Web video is like pornography
October 19th, 2006 | Published in Consumerism, Internet, Television, Quotes, Culture, Technology
“Watching YouTube is far closer to consuming Internet pornography than staring at the television,” says Troy Patterson in his essay “Click, Respond, Repeat.” I’m not sure if the whole thing is worth reading, but here are the parts that struck me as worth reading and pondering:
Once you’ve clicked on a video and hunched over to concentrate your attention, the experience comes at you, bold and instant, as immediately intelligible as a billboard and rewarding as a dopamine rush. Your inevitable education in pop culture allows you to fill in any contextual blanks automatically. This is TV reduced to its ether—click, respond, repeat—and every video is, first and last, an advertisement for itself….
In this and so many other respects, watching YouTube is far closer to consuming Internet pornography than staring at the television. Like Internet porn, Web video promises something to gratify any appetite in an instant and for a moment. The two also share an illicit quality: You generally watch them alone and when you really should be doing something else.
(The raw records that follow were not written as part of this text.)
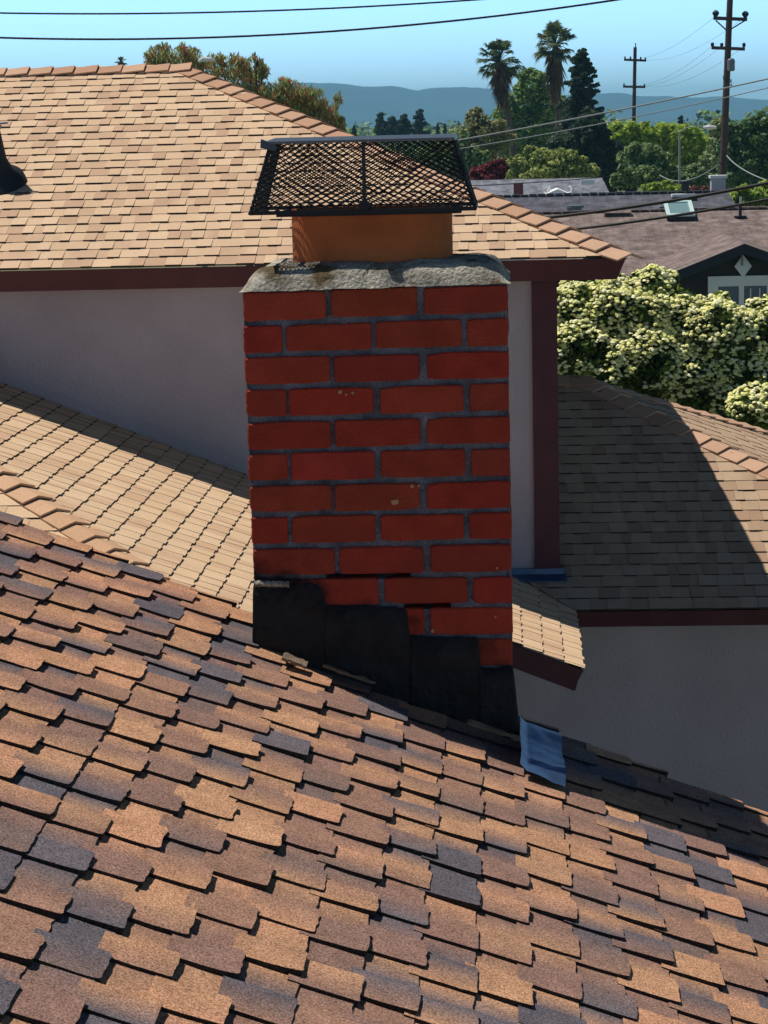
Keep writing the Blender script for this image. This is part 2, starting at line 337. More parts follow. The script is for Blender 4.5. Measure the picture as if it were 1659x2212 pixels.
# front slope of that hip
U4, V4, N4 = slope_dirs((0, -1, 0), SD); rG = MB(); YG = yhip(DX)
nG = int((15.2-YG)/cD/E)
def vrG(s):
    Y = YG+s*cD; X = min(XS, -(Y-12.25)-2.4)
    return (-9.3, X) if V4.x > 0 else (-X, 9.3)
shingles(rG, Vector((0, YG, DZ)), U4, V4, N4, nG, E, vrG, .006, .005, .1, .24, TAND, random.Random(9), grad=.3)
rG.build('roof', M['shingleA'], house, label='tan front slope below the hip caps')
m = MB(); hipa = Vector((XS, yhip(XS), zD(XS))); hipb = Vector((-5.2, yhip(-5.2), zD(-5.2)))
caps(m, hipa, hipb, Vector((0, -SD, 1)).normalized(), nD, .105, .2, [L((204, 164, 130)), L((196, 156, 122))], random.Random(10)); m.build('ridge_cap', M['shingleA'], roofD)
# rake board, walls under D
m = MB(); u_ = Vector((1, 0, -SD)).normalized(); nn_ = Vector((SD, 0, 1)).normalized()
p0 = Vector((XS, YRK, zD(XS)-.012)); p1 = Vector((DX+.01, YRK, zD(DX+.01)-.012))
for yy in (0,):
    o_ = Vector((0, .025, 0)); w_ = nn_*-.145
    m.hexa([p0+w_, p1+w_-u_*.02, p1+w_-u_*.02+o_, p0+w_+o_, p0, p1, p1+o_, p0+o_])
pe = Vector((DX-.003, YRK+.03, zD(DX)-.014)); m.hexa([pe+Vector((-.04, 0, -.14)), pe+Vector((-.04, YW-YRK-.45, -.14)), pe+Vector((-.065, YW-YRK-.45, -.14)), pe+Vector((-.065, 0, -.14)), pe, pe+Vector((0, YW-YRK-.45, 0)), pe+Vector((-.025, YW-YRK-.45, 0)), pe+Vector((-.025, 0, 0))])
m.build('barge_board', M['trim'], house)
m = MB(); y1 = YRK+.4; xa, xb = -9, -.02
m.hexa([(XS, y1, 0), (xb, y1, 0), (xb, YW-.002, 0), (XS, YW-.002, 0), (XS, y1, zD(XS)-.1), (xb, y1, zD(xb)-.1), (xb, YW-.002, zD(xb)-.1), (XS, YW-.002, zD(XS)-.1)])
m.box((-9, YG+.6, 0), (XS-.05, YW-.002, DZ+.03))
m.build('wall', M['stucco'], house, label='shaded lower wall under the side slope')
# roof C : lower hip roof to the right
CE, CZ = 15.27, 2.893; CPX, CPY = .673, 18.38; CPZ = CZ+S*(CPY-CE)
rC = MB(); U, V, N = slope_dirs((0, -1, 0), S); run = CPY-CE; XCE = CPX+run
nC = int(run/ch/E)+1
def vrC(s):
    Y = CE+s*ch; lo = max(DX-(Y-CE)*1.02, -2.6); hi = XCE-min(s*ch, run)
    return (lo, hi) if V.x > 0 else (-hi, -lo)
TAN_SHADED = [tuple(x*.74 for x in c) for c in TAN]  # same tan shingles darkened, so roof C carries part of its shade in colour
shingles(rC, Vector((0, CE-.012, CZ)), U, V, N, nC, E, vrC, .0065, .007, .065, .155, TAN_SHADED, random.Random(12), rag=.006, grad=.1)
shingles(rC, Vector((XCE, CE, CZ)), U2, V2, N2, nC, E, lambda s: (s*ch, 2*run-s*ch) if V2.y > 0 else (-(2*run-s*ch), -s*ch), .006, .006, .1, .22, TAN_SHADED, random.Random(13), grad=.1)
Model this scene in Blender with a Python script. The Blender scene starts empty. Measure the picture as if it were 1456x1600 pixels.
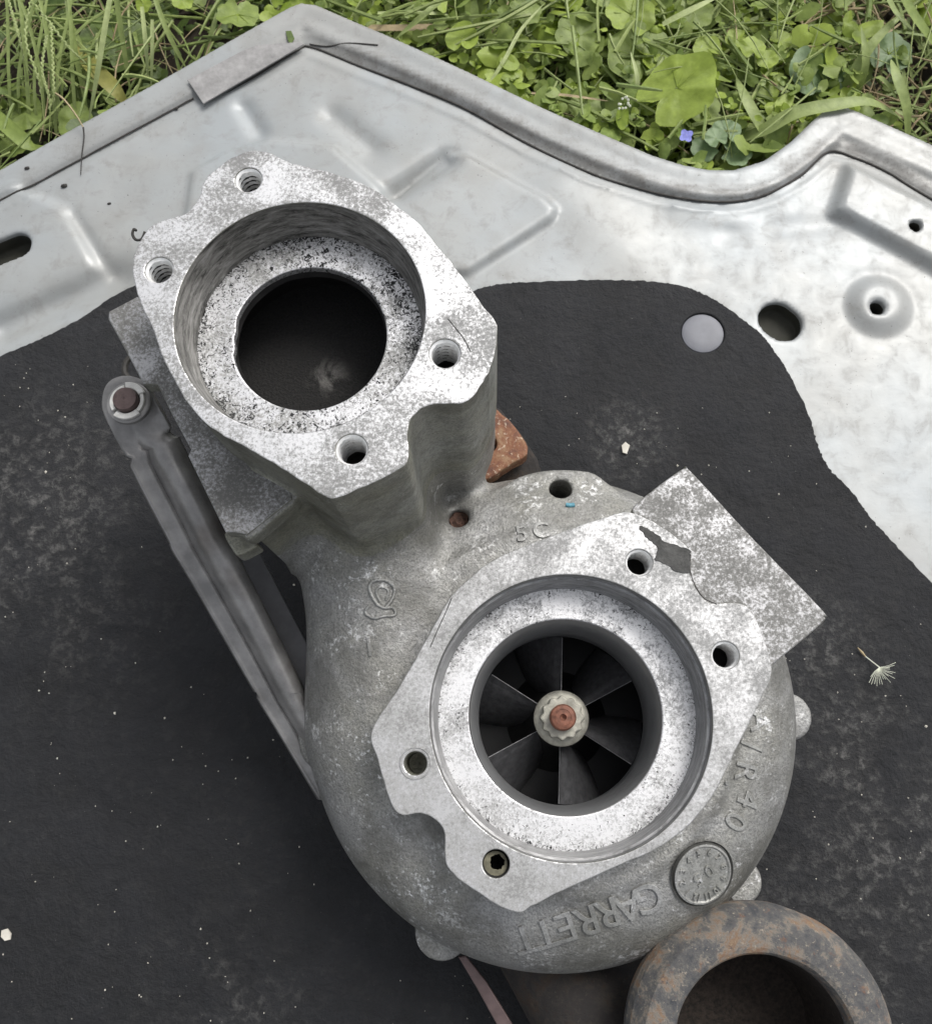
import bpy, bmesh, math, random
import numpy as np
from mathutils import Vector, Matrix, noise as mnoise

random.seed(7); np.random.seed(7)
sc = bpy.context.scene
C = sc.collection
# ------------------------------------------------------------------ camera, sky, sun, exposure
CAM_H = 0.54
FPX, CXP, CYP = 1457.0, 728.0, 800.0
NADIR = (772.0, 1180.0)
_u = Vector((-(NADIR[0] - CXP), -(CYP - NADIR[1]), FPX)).normalized()      # world up seen from the camera
_y = Vector((0, 1, 0)); _y = (_y - _u * _y.dot(_u)).normalized()
_x = _y.cross(_u)
RCW = Matrix((_x, _y, _u))                                                  # camera -> world
cam_d = bpy.data.cameras.new('camera'); cam = bpy.data.objects.new('camera', cam_d); C.objects.link(cam)
cam.matrix_world = Matrix.Translation((0, 0, CAM_H)) @ RCW.to_4x4()
cam_d.sensor_fit = 'HORIZONTAL'; cam_d.sensor_width = 36.0; cam_d.lens = 36.0 * FPX / 1456.0
cam_d.clip_start = 0.01; cam_d.clip_end = 200
cam_d.dof.use_dof = True; cam_d.dof.focus_distance = 0.42; cam_d.dof.aperture_fstop = 34.0
sc.camera = cam

SUN_EL, SUN_AZ = 52.0, 38.0        # azimuth measured from +Y towards +X (upper right of the picture)
world = bpy.data.worlds.new('World'); sc.world = world; world.use_nodes = True
wn = world.node_tree; wn.nodes.clear()
sky = wn.nodes.new('ShaderNodeTexSky'); sky.sky_type = 'NISHITA'; sky.sun_disc = False
sky.sun_elevation = math.radians(SUN_EL); sky.sun_rotation = math.radians(SUN_AZ)
sky.dust_density = 4.0; sky.air_density = 1.0; sky.ozone_density = 1.0
hs = wn.nodes.new('ShaderNodeHueSaturation'); hs.inputs['Saturation'].default_value = 0.22
bg = wn.nodes.new('ShaderNodeBackground'); bg.inputs['Strength'].default_value = 0.13
wo = wn.nodes.new('ShaderNodeOutputWorld')
wn.links.new(sky.outputs[0], hs.inputs['Color']); wn.links.new(hs.outputs[0], bg.inputs['Color']); wn.links.new(bg.outputs[0], wo.inputs['Surface'])
sl = bpy.data.lights.new('sun', 'SUN'); so = bpy.data.objects.new('sun', sl); C.objects.link(so)
sl.energy = 1.25; sl.angle = math.radians(24); sl.color = (1.0, 0.97, 0.93)
a, e = math.radians(SUN_AZ), math.radians(SUN_EL)
so.rotation_euler = Vector((math.sin(a) * math.cos(e), math.cos(a) * math.cos(e), math.sin(e))).to_track_quat('Z', 'Y').to_euler()
so.location = (0.5, 0.6, 1.5)
sc.view_settings.view_transform = 'Standard'; sc.view_settings.look = 'None'
sc.view_settings.gamma = 1.0; sc.view_settings.use_curve_mapping = False
sc.view_settings.exposure = 0.45
sc.cycles.max_bounces = 6

# ------------------------------------------------------------------ helpers
def P(px, py, z=0.0):
    """the point at height z that lies on the sight line of pixel (px, py) of the photograph"""
    d = RCW @ Vector((px - CXP, CYP - py, -FPX))
    t = (z - CAM_H) / d.z
    return Vector((d.x * t, d.y * t, z))
def PL(pts, z): return [P(x, y, z) for x, y in pts]
def S(z): return (CAM_H - z) / FPX           # metres per pixel at height z (near the nadir)

def catmull(pts, sub=5, closed=True):
    n = len(pts); out = []
    for i in range(n if closed else n - 1):
        if closed: p = [pts[(i + k - 1) % n] for k in range(4)]
        else: p = [pts[max(0, min(n - 1, i + k - 1))] for k in range(4)]
        for s in range(sub):
            t = s / sub
            out.append(tuple(0.5 * ((2 * p[1][c]) + (-p[0][c] + p[2][c]) * t + (2 * p[0][c] - 5 * p[1][c] + 4 * p[2][c] - p[3][c]) * t * t
                       + (-p[0][c] + 3 * p[1][c] - 3 * p[2][c] + p[3][c]) * t ** 3) for c in range(len(p[1]))))
    if not closed: out.append(tuple(pts[-1]))
    return out
def circle(cx, cy, r, n=64): return [(cx + r * math.cos(2 * math.pi * i / n), cy + r * math.sin(2 * math.pi * i / n)) for i in range(n)]
def jag(pts, amp, f=300):
    return [(p[0] + amp * mnoise.noise(Vector((p[0] * f, p[1] * f, 1))), p[1] + amp * mnoise.noise(Vector((p[0] * f, p[1] * f, 9)))) for p in pts]

def link_mesh(name, me, mats, parent=None, smooth=30):
    o = bpy.data.objects.new(name, me); C.objects.link(o)
    for m in (mats if isinstance(mats, (list, tuple)) else [mats]): me.materials.append(m)
    if parent is not None:
        base = Vector((0, 0, 0)); p = parent
        while p is not None: base += p.location; p = p.parent
        me.transform(Matrix.Translation(-base)); o.parent = parent
    if smooth is not None and len(me.polygons):
        me.polygons.foreach_set('use_smooth', [True] * len(me.polygons))
        if smooth < 180: me.set_sharp_from_angle(angle=math.radians(smooth))
    return o
def mesh_obj(name, verts, faces, mats, parent=None, smooth=30):
    me = bpy.data.meshes.new(name); me.from_pydata([tuple(v) for v in verts], [], faces); me.update()
    return link_mesh(name, me, mats, parent, smooth)
def rebase(o):
    """move a childless top-level mesh's origin to the base of its geometry"""
    co = np.empty(len(o.data.vertices) * 3); o.data.vertices.foreach_get('co', co); co = co.reshape(-1, 3)
    c = Vector(((co[:, 0].min() + co[:, 0].max()) / 2, (co[:, 1].min() + co[:, 1].max()) / 2, co[:, 2].min()))
    o.data.transform(Matrix.Translation(-c)); o.location = c
    return o
def tag(o, label=None, cat=None, group=None, kind=None):
    if label: o['label'] = label
    if cat: o['category'] = cat
    if group: o['group'] = group
    if kind: o['kind'] = kind
    return o
def empty(name, loc, label, cat, group=None):
    o = bpy.data.objects.new(name, None); C.objects.link(o); o.location = loc; o.empty_display_size = 0.01
    return tag(o, label, cat, group)

def prism(name, outline, holes, ztop, depth, bevel, mats, parent=None, smooth=19):
    cu = bpy.data.curves.new('tmp', 'CURVE'); cu.dimensions = '2D'; cu.fill_mode = 'BOTH'
    for ring in [outline] + list(holes):
        sp = cu.splines.new('POLY'); sp.points.add(len(ring) - 1)
        for i, q in enumerate(ring): sp.points[i].co = (q[0], q[1], 0, 1)
        sp.use_cyclic_u = True
    cu.extrude = depth / 2 - bevel; cu.bevel_depth = bevel; cu.offset = -bevel; cu.bevel_resolution = 1
    ob = bpy.data.objects.new('tmp', cu); C.objects.link(ob)
    dg = bpy.context.evaluated_depsgraph_get(); dg.update()
    me = bpy.data.meshes.new_from_object(ob.evaluated_get(dg), depsgraph=dg)
    bpy.data.objects.remove(ob); bpy.data.curves.remove(cu)
    me.materials.clear(); me.name = name
    me.transform(Matrix.Translation((0, 0, ztop - depth / 2)))
    bm = bmesh.new(); bm.from_mesh(me); bmesh.ops.remove_doubles(bm, verts=bm.verts, dist=1e-6); bm.to_mesh(me); bm.free()
    if isinstance(mats, (list, tuple)) and len(mats) > 1:
        for p in me.polygons: p.material_index = 0 if p.normal.z > 0.6 else 1
    return link_mesh(name, me, mats, parent, smooth)

def lathe(name, prof, cx, cy, mats, parent=None, seg=96, smooth=35, close=False, jitter=None):
    vs, fs = [], []
    for r, z in prof:
        for i in range(seg):
            t = 2 * math.pi * i / seg
            rr = r if jitter is None else jitter(r, t, z)
            vs.append((cx + rr * math.cos(t), cy + rr * math.sin(t), z))
    for j in range(len(prof) - 1):
        for i in range(seg):
            k = (i + 1) % seg
            fs.append((j * seg + i, j * seg + k, (j + 1) * seg + k, (j + 1) * seg + i))
    if close: fs.append(tuple(range((len(prof) - 1) * seg, len(prof) * seg)))
    me = bpy.data.meshes.new(name); me.from_pydata(vs, [], fs); me.update()
    bm = bmesh.new(); bm.from_mesh(me); bmesh.ops.recalc_face_normals(bm, faces=bm.faces); bm.to_mesh(me); bm.free()
    return link_mesh(name, me, mats, parent, smooth)

def tube_geo(pts, r, seg=6, vs=None, fs=None):
    """pts: Vectors; r: number or list; appends to vs, fs"""
    if vs is None: vs, fs = [], []
    n = len(pts); b = len(vs)
    rr = r if isinstance(r, (list, tuple)) else [r] * n
    for i, p in enumerate(pts):
        t = (pts[min(n - 1, i + 1)] - pts[max(0, i - 1)]).normalized()
        a = t.cross(Vector((0, 0, 1)) if abs(t.z) < 0.9 else Vector((1, 0, 0))).normalized(); c = t.cross(a)
        for k in range(seg):
            q = 2 * math.pi * k / seg
            vs.append(p + (a * math.cos(q) + c * math.sin(q)) * rr[i])
    for i in range(n - 1):
        for k in range(seg):
            l = (k + 1) % seg
            fs.append((b + i * seg + k, b + i * seg + l, b + (i + 1) * seg + l, b + (i + 1) * seg + k))
    fs.append(tuple(b + k for k in range(seg))[::-1]); fs.append(tuple(b + (n - 1) * seg + k for k in range(seg)))
    return vs, fs

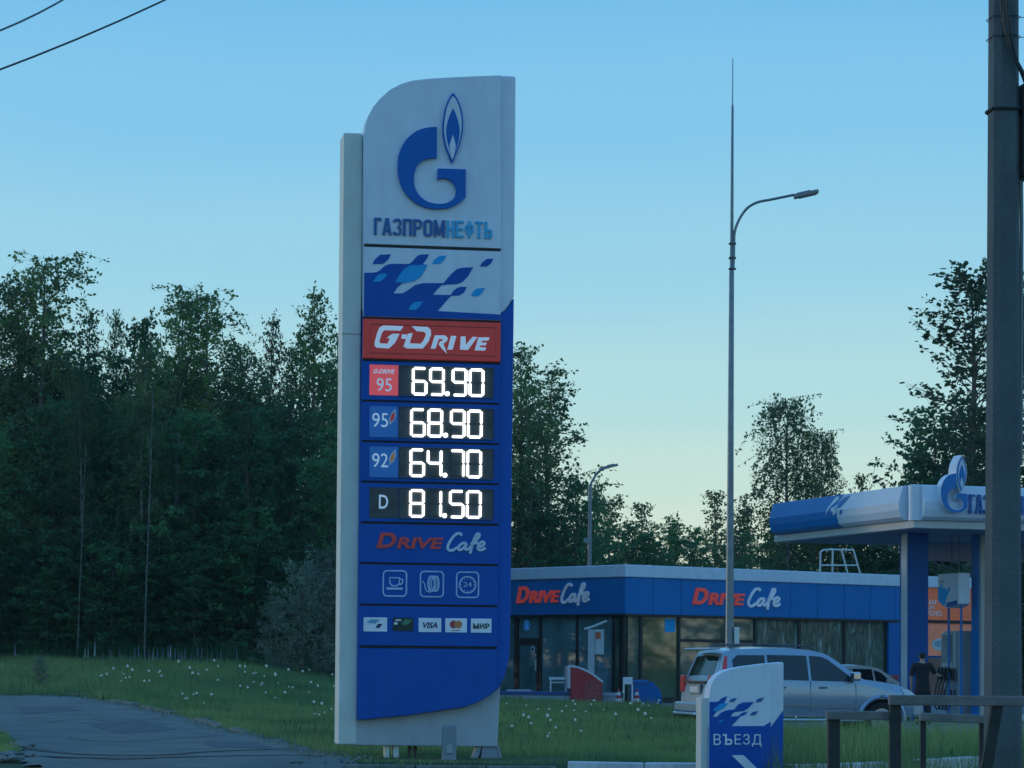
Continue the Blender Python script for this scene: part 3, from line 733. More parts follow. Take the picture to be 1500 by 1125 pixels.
# post standing in front of the sign
P = ground_hit(661, 1113); hgt = (1113 - 1063) / FPX * P.y
bo = empty('concrete_bollard', (P.x, P.y, P.z), R(6), 'short grey post standing in the grass against the base of the price sign', 'post')
MB().box(-.12, .06, -.09, .12, -.2, hgt).build('shaft', mat('bollard_grey', (.24, .30, .33), .8, var=.12, bump=.3), bo, bevel=.02)
MB().box(-.07, .01, -.105, -.088, hgt * .2, hgt * .45).build('marker_plate', mat('bollard_plate', (.34, .40, .42), .6), bo)

# ------------------------------------------------------------------ entrance sign
P = at(1094, 1100, 32.6); P.z = .02; A_E = R(8)
FE = Frame(P, A_E)
es = empty('entrance_sign', P, A_E, 'low white and blue sign with the word ВЪЕЗД and an arrow', 'sign')
def z6(u, v): return (980 + u / 3.461, 800 + v / 3.4615)
bz = -.02
outl = [(203, 765), (206, 735), (212, 708), (222, 685), (240, 660), (262, 643), (300, 627), (370, 612), (480, 597), (575, 588), (584, 590)]
W_ = pxs([z6(*p) for p in outl], FE); xLe, xRe = W_[0][0], W_[-1][0]
zw = [FE.px(*z6(203, 790))[1], FE.px(*z6(583, 835))[1], FE.px(*z6(480, 912))[1]]
xm = FE.px(*z6(480, 912))[0]; xf = FE.px(*z6(515, 900))[0]
MB().prism(W_ + [(xRe, zw[1]), (xf, zw[1] - .22), (xLe, zw[1] - .22)], .02, .3).build('upper_shell', WHITE, es, bevel=.015)
MB().prism([(xLe, zw[1] - .2202), (xf, zw[1] - .2202), (xRe, zw[1] - .001), (xRe, bz), (xLe, bz)], .021, .298).build('lower_shell', BLUE2, es, bevel=.01)
fw = [(x, z) for x, z in W_ if x <= xf] + [(xf, float(np.interp(xf, [p[0] for p in W_], [p[1] for p in W_])))]
fwm = [(x, z) for x, z in fw] + [(xf, zw[2]), (xLe, zw[2])]
fp = MB().prism(fw + [(xf, bz + .15), (xLe, bz + .15)], -.01, .018).build('front_panel', WHITE, es, bevel=.004)
WB = [(203,790),(250,788),(268,770),(295,760),(288,782),(278,795),(298,798),(285,815),(262,832),(240,840),(222,866),(245,864),(262,845),(290,832),(330,828),(350,803),(375,792),(430,790),(405,820),(380,836),(345,840),(328,843),(312,863),(350,862),(370,845),(400,838),(385,856),(362,864),(318,912),(480,912),(515,890)]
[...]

Each mixes the raw with the slick. Neither makes a fetish of too much internal narrative.
But then, all of media culture has an increasingly pornographic feel, doesn’t it? Web video dovetails with both the show-me morals of MySpace and the spy-eyed ethos of reality TV and tabloid glossies. YouTube is the product of an America where every normal person knows he deserves to blow up and get paid, to be naked and famous; where you’re not really consuming unless you’re producing in kind and where your “production” can be your own banal self. Web video is the ideal medium for a world populated by instinctual exhibitionists who double as full-time voyeurs. To quote a performance artist who might have thrived on the Web, nothing succeeds like excess.